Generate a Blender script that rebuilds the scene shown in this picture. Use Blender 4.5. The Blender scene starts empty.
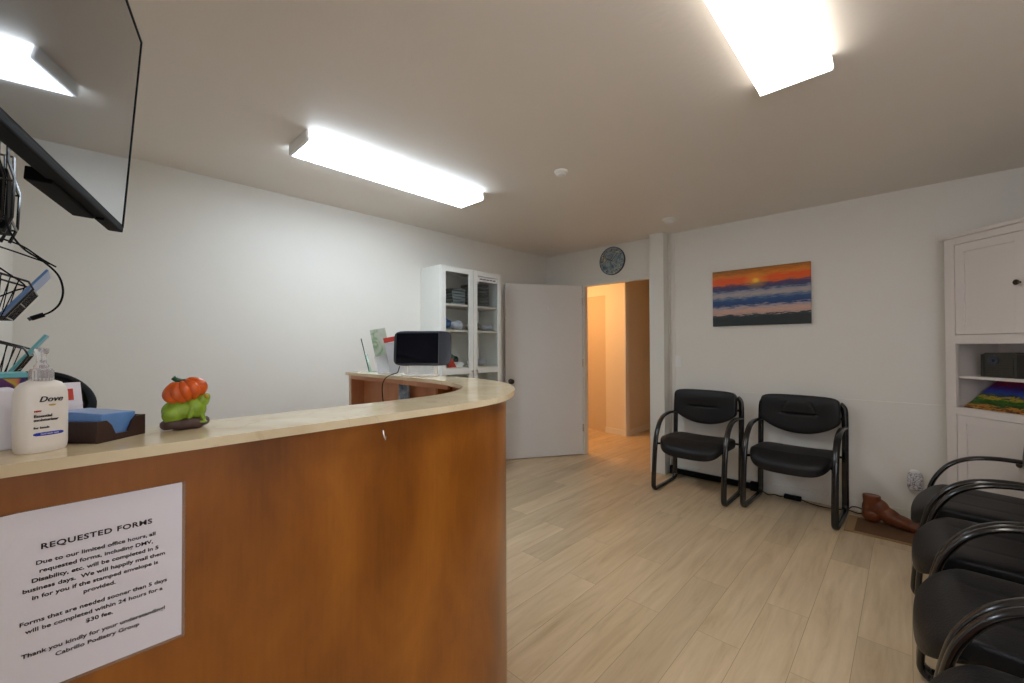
import bpy, bmesh, math, random
from mathutils import Vector, Matrix
random.seed(7)
PI = math.pi
S = bpy.context.scene
C = S.collection
# ------------------------------------------------------------------ camera
FPX, YAW, PITCH, ROLL, H = 417.8, math.radians(43.485), math.radians(0.646), math.radians(-0.234), 1.31
F = Vector((-math.sin(YAW)*math.cos(PITCH), math.cos(YAW)*math.cos(PITCH), math.sin(PITCH)))
R = Vector((math.cos(YAW), math.sin(YAW), 0)); U = R.cross(F)
R, U = R*math.cos(ROLL)+U*math.sin(ROLL), U*math.cos(ROLL)-R*math.sin(ROLL)
cd = bpy.data.cameras.new('camera'); cam = bpy.data.objects.new('camera', cd); C.objects.link(cam)
cd.sensor_width = 36; cd.lens = FPX*36/1024; cd.clip_start = 0.02; cd.clip_end = 60
cam.matrix_world = Matrix(((R.x, U.x, -F.x, 0), (R.y, U.y, -F.y, 0), (R.z, U.z, -F.z, H), (0, 0, 0, 1)))
S.camera = cam
# ------------------------------------------------------------------ world, exposure
w = bpy.data.worlds.new('world'); S.world = w; w.use_nodes = True
w.node_tree.nodes['Background'].inputs[0].default_value = (0.86, 0.88, 1, 1)
w.node_tree.nodes['Background'].inputs[1].default_value = 4.2
S.view_settings.view_transform = 'Standard'; S.view_settings.look = 'None'
S.view_settings.gamma = 1; S.view_settings.use_curve_mapping = False
S.view_settings.exposure = 0.68
LIGHT_COOL = ((0.76, 0.88, 1.0), 12.5)     # ceiling fixture near the desk
LIGHT_NEUTRAL = ((1.0, 0.93, 0.84), 8.0)   # ceiling fixture nearer the chairs
def area(name, loc, size, power, col, rot=(0, 0, 0), sy=None):
    l = bpy.data.lights.new(name, 'AREA'); l.energy = power; l.color = col; l.size = size
    if sy: l.shape = 'RECTANGLE'; l.size_y = sy
    o = bpy.data.objects.new(name, l); o.location = loc; o.rotation_euler = rot; C.objects.link(o); return o
HALL = area('hall_lamp', (-3.75, 4.72, 2.46), 0.6, 15, (1.0, 0.52, 0.21))
PORTAL = area('added_window_portal', (.62, -.30, 1.5), .84, 1, (1, 1, 1), (math.radians(-90), 0, 0), 1.14); PORTAL.data.cycles.is_portal = True  # sky portal for the unseen window added in the front wall
# room dimensions
XL, XR, YF, YB, ZC = -3.43, 1.15, -0.215, 4.28, 2.47
# ------------------------------------------------------------------ materials
def srgb(*c):
    return tuple(((v/255)/12.92 if v/255 <= .04045 else ((v/255+.055)/1.055)**2.4) for v in c)+(1,)
def mat(name, col, rough=.5, metal=0, spec=.5, bump=0, bscale=200, var=0, vscale=5, coat=0, trans=0, ior=1.45, emit=None, estr=0, alpha=1):
    m = bpy.data.materials.new(name); m.use_nodes = True
    nt = m.node_tree; b = nt.nodes['Principled BSDF']; L = nt.links
    b.inputs['Base Color'].default_value = col; b.inputs['Roughness'].default_value = rough
    b.inputs['Metallic'].default_value = metal; b.inputs['Specular IOR Level'].default_value = spec
    b.inputs['Coat Weight'].default_value = coat; b.inputs['Coat Roughness'].default_value = .15
    b.inputs['Transmission Weight'].default_value = trans; b.inputs['IOR'].default_value = ior
    b.inputs['Alpha'].default_value = alpha
    if emit: b.inputs['Emission Color'].default_value = emit; b.inputs['Emission Strength'].default_value = estr
    tc = nt.nodes.new('ShaderNodeTexCoord')
    n = nt.nodes.new('ShaderNodeTexNoise'); n.inputs['Scale'].default_value = vscale; n.inputs['Detail'].default_value = 4
    L.new(tc.outputs['Object'], n.inputs['Vector'])
    mx = nt.nodes.new('ShaderNodeMix'); mx.data_type = 'RGBA'
    v = max(var, .015)
    mx.inputs[6].default_value = tuple(c*(1-v) for c in col[:3])+(1,)
    mx.inputs[7].default_value = tuple(min(1, c*(1+v)) for c in col[:3])+(1,)
    L.new(n.outputs['Fac'], mx.inputs[0]); L.new(mx.outputs[2], b.inputs['Base Color'])
    if bump:
        n2 = nt.nodes.new('ShaderNodeTexNoise'); n2.inputs['Scale'].default_value = bscale; n2.inputs['Detail'].default_value = 3
        L.new(tc.outputs['Object'], n2.inputs['Vector'])
        bp = nt.nodes.new('ShaderNodeBump'); bp.inputs['Strength'].default_value = bump; bp.inputs['Distance'].default_value = .01
        L.new(n2.outputs['Fac'], bp.inputs['Height']); L.new(bp.outputs[0], b.inputs['Normal'])
    return m
def node(nt, t, **k):
    n = nt.nodes.new(t)
    for a, v in k.items(): setattr(n, a, v)
    return n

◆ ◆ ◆

Work required: Tell how many lines of the data above hold the string "scene". Give only the number.

Written response: 2